- Directive:
Write out the listing below again, precisely as it is given.

- Source data:
------------------------------------------------------------

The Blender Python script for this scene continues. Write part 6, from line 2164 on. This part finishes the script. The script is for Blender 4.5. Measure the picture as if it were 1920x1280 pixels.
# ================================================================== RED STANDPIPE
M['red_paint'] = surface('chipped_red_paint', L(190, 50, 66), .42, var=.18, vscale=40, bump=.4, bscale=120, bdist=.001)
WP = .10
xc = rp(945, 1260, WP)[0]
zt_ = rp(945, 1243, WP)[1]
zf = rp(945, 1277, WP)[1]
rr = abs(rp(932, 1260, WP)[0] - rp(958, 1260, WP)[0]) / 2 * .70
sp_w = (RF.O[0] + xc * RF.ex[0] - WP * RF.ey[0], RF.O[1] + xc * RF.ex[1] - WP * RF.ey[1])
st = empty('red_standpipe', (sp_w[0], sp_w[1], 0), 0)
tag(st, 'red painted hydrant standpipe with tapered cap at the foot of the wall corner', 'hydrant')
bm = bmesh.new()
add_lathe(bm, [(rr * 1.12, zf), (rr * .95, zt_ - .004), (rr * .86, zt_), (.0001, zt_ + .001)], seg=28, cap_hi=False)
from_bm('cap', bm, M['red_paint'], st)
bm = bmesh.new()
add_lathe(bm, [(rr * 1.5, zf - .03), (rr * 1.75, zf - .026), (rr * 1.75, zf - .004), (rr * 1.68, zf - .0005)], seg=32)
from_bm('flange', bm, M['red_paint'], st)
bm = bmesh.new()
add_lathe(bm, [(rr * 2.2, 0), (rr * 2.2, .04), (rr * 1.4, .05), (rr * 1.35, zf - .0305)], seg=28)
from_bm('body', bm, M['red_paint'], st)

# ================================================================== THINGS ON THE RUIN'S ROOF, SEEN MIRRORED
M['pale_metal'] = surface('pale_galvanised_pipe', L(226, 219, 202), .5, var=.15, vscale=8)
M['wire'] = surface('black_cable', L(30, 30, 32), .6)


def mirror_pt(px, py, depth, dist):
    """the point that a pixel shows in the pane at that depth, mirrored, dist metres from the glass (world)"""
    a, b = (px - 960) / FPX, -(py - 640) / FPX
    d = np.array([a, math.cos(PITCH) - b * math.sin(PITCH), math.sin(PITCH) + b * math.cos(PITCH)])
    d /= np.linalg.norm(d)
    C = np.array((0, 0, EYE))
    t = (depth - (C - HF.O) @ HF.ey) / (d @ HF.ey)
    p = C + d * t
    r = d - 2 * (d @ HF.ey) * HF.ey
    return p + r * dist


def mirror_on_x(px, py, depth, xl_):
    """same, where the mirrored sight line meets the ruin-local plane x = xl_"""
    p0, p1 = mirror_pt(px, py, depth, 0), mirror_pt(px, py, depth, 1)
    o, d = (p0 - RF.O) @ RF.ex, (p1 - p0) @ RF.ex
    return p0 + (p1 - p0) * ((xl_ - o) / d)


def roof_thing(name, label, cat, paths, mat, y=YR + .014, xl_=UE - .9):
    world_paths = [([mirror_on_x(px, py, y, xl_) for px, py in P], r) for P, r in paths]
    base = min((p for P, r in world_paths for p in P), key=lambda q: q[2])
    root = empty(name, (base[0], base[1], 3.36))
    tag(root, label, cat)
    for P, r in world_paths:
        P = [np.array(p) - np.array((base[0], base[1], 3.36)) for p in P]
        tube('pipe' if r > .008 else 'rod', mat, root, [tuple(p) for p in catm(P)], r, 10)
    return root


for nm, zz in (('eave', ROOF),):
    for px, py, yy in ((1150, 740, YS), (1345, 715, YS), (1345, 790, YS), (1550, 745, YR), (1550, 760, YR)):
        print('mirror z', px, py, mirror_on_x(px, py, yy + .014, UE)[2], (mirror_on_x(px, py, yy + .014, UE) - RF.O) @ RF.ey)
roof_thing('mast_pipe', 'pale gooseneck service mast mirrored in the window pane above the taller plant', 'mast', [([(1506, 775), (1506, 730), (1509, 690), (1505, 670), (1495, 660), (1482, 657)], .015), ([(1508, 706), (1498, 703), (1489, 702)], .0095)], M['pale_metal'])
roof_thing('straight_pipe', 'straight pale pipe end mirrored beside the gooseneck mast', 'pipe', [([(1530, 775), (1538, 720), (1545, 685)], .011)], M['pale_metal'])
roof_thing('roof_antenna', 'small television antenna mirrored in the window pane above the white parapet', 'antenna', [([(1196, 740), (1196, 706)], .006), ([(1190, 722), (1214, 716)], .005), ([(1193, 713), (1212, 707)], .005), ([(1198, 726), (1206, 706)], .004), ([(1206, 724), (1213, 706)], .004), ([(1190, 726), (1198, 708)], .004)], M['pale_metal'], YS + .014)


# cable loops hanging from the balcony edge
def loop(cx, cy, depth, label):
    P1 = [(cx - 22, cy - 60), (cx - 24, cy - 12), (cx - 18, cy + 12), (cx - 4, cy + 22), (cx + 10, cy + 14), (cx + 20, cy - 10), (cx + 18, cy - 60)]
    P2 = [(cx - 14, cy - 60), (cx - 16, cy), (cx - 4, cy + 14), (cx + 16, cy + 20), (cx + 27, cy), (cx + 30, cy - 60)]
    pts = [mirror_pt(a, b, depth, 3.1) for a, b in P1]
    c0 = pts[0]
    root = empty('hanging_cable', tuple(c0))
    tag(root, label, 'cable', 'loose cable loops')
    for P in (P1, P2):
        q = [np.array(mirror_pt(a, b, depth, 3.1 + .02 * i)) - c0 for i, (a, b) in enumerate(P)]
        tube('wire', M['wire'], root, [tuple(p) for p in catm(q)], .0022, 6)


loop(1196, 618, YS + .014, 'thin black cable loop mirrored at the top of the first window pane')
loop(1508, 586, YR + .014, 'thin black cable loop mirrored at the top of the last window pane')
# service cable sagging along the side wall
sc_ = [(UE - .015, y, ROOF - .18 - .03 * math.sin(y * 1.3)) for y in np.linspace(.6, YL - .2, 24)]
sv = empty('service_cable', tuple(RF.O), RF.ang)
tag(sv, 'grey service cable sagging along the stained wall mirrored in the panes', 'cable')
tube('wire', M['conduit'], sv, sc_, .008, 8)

------------------------------------------------------------

- The answer:
The Blender Python script for this scene continues. Write part 6, from line 2164 on. This part finishes the script. The script is for Blender 4.5. Measure the picture as if it were 1920x1280 pixels.
# ================================================================== RED STANDPIPE
M['red_paint'] = surface('chipped_red_paint', L(190, 50, 66), .42, var=.18, vscale=40, bump=.4, bscale=120, bdist=.001)
WP = .10
xc = rp(945, 1260, WP)[0]
zt_ = rp(945, 1243, WP)[1]
zf = rp(945, 1277, WP)[1]
rr = abs(rp(932, 1260, WP)[0] - rp(958, 1260, WP)[0]) / 2 * .70
sp_w = (RF.O[0] + xc * RF.ex[0] - WP * RF.ey[0], RF.O[1] + xc * RF.ex[1] - WP * RF.ey[1])
st = empty('red_standpipe', (sp_w[0], sp_w[1], 0), 0)
tag(st, 'red painted hydrant standpipe with tapered cap at the foot of the wall corner', 'hydrant')
bm = bmesh.new()
add_lathe(bm, [(rr * 1.12, zf), (rr * .95, zt_ - .004), (rr * .86, zt_), (.0001, zt_ + .001)], seg=28, cap_hi=False)
from_bm('cap', bm, M['red_paint'], st)
bm = bmesh.new()
add_lathe(bm, [(rr * 1.5, zf - .03), (rr * 1.75, zf - .026), (rr * 1.75, zf - .004), (rr * 1.68, zf - .0005)], seg=32)
from_bm('flange', bm, M['red_paint'], st)
bm = bmesh.new()
add_lathe(bm, [(rr * 2.2, 0), (rr * 2.2, .04), (rr * 1.4, .05), (rr * 1.35, zf - .0305)], seg=28)
from_bm('body', bm, M['red_paint'], st)

# ================================================================== THINGS ON THE RUIN'S ROOF, SEEN MIRRORED
M['pale_metal'] = surface('pale_galvanised_pipe', L(226, 219, 202), .5, var=.15, vscale=8)
M['wire'] = surface('black_cable', L(30, 30, 32), .6)


def mirror_pt(px, py, depth, dist):
    """the point that a pixel shows in the pane at that depth, mirrored, dist metres from the glass (world)"""
    a, b = (px - 960) / FPX, -(py - 640) / FPX
    d = np.array([a, math.cos(PITCH) - b * math.sin(PITCH), math.sin(PITCH) + b * math.cos(PITCH)])
    d /= np.linalg.norm(d)
    C = np.array((0, 0, EYE))
    t = (depth - (C - HF.O) @ HF.ey) / (d @ HF.ey)
    p = C + d * t
    r = d - 2 * (d @ HF.ey) * HF.ey
    return p + r * dist


def mirror_on_x(px, py, depth, xl_):
    """same, where the mirrored sight line meets the ruin-local plane x = xl_"""
    p0, p1 = mirror_pt(px, py, depth, 0), mirror_pt(px, py, depth, 1)
    o, d = (p0 - RF.O) @ RF.ex, (p1 - p0) @ RF.ex
    return p0 + (p1 - p0) * ((xl_ - o) / d)


def roof_thing(name, label, cat, paths, mat, y=YR + .014, xl_=UE - .9):
    world_paths = [([mirror_on_x(px, py, y, xl_) for px, py in P], r) for P, r in paths]
    base = min((p for P, r in world_paths for p in P), key=lambda q: q[2])
    root = empty(name, (base[0], base[1], 3.36))
    tag(root, label, cat)
    for P, r in world_paths:
        P = [np.array(p) - np.array((base[0], base[1], 3.36)) for p in P]
        tube('pipe' if r > .008 else 'rod', mat, root, [tuple(p) for p in catm(P)], r, 10)
    return root


for nm, zz in (('eave', ROOF),):
    for px, py, yy in ((1150, 740, YS), (1345, 715, YS), (1345, 790, YS), (1550, 745, YR), (1550, 760, YR)):
        print('mirror z', px, py, mirror_on_x(px, py, yy + .014, UE)[2], (mirror_on_x(px, py, yy + .014, UE) - RF.O) @ RF.ey)
roof_thing('mast_pipe', 'pale gooseneck service mast mirrored in the window pane above the taller plant', 'mast', [([(1506, 775), (1506, 730), (1509, 690), (1505, 670), (1495, 660), (1482, 657)], .015), ([(1508, 706), (1498, 703), (1489, 702)], .0095)], M['pale_metal'])
roof_thing('straight_pipe', 'straight pale pipe end mirrored beside the gooseneck mast', 'pipe', [([(1530, 775), (1538, 720), (1545, 685)], .011)], M['pale_metal'])
roof_thing('roof_antenna', 'small television antenna mirrored in the window pane above the white parapet', 'antenna', [([(1196, 740), (1196, 706)], .006), ([(1190, 722), (1214, 716)], .005), ([(1193, 713), (1212, 707)], .005), ([(1198, 726), (1206, 706)], .004), ([(1206, 724), (1213, 706)], .004), ([(1190, 726), (1198, 708)], .004)], M['pale_metal'], YS + .014)


# cable loops hanging from the balcony edge
def loop(cx, cy, depth, label):
    P1 = [(cx - 22, cy - 60), (cx - 24, cy - 12), (cx - 18, cy + 12), (cx - 4, cy + 22), (cx + 10, cy + 14), (cx + 20, cy - 10), (cx + 18, cy - 60)]
    P2 = [(cx - 14, cy - 60), (cx - 16, cy), (cx - 4, cy + 14), (cx + 16, cy + 20), (cx + 27, cy), (cx + 30, cy - 60)]
    pts = [mirror_pt(a, b, depth, 3.1) for a, b in P1]
    c0 = pts[0]
    root = empty('hanging_cable', tuple(c0))
    tag(root, label, 'cable', 'loose cable loops')
    for P in (P1, P2):
        q = [np.array(mirror_pt(a, b, depth, 3.1 + .02 * i)) - c0 for i, (a, b) in enumerate(P)]
        tube('wire', M['wire'], root, [tuple(p) for p in catm(q)], .0022, 6)


loop(1196, 618, YS + .014, 'thin black cable loop mirrored at the top of the first window pane')
loop(1508, 586, YR + .014, 'thin black cable loop mirrored at the top of the last window pane')
# service cable sagging along the side wall
sc_ = [(UE - .015, y, ROOF - .18 - .03 * math.sin(y * 1.3)) for y in np.linspace(.6, YL - .2, 24)]
sv = empty('service_cable', tuple(RF.O), RF.ang)
tag(sv, 'grey service cable sagging along the stained wall mirrored in the panes', 'cable')
tube('wire', M['conduit'], sv, sc_, .008, 8)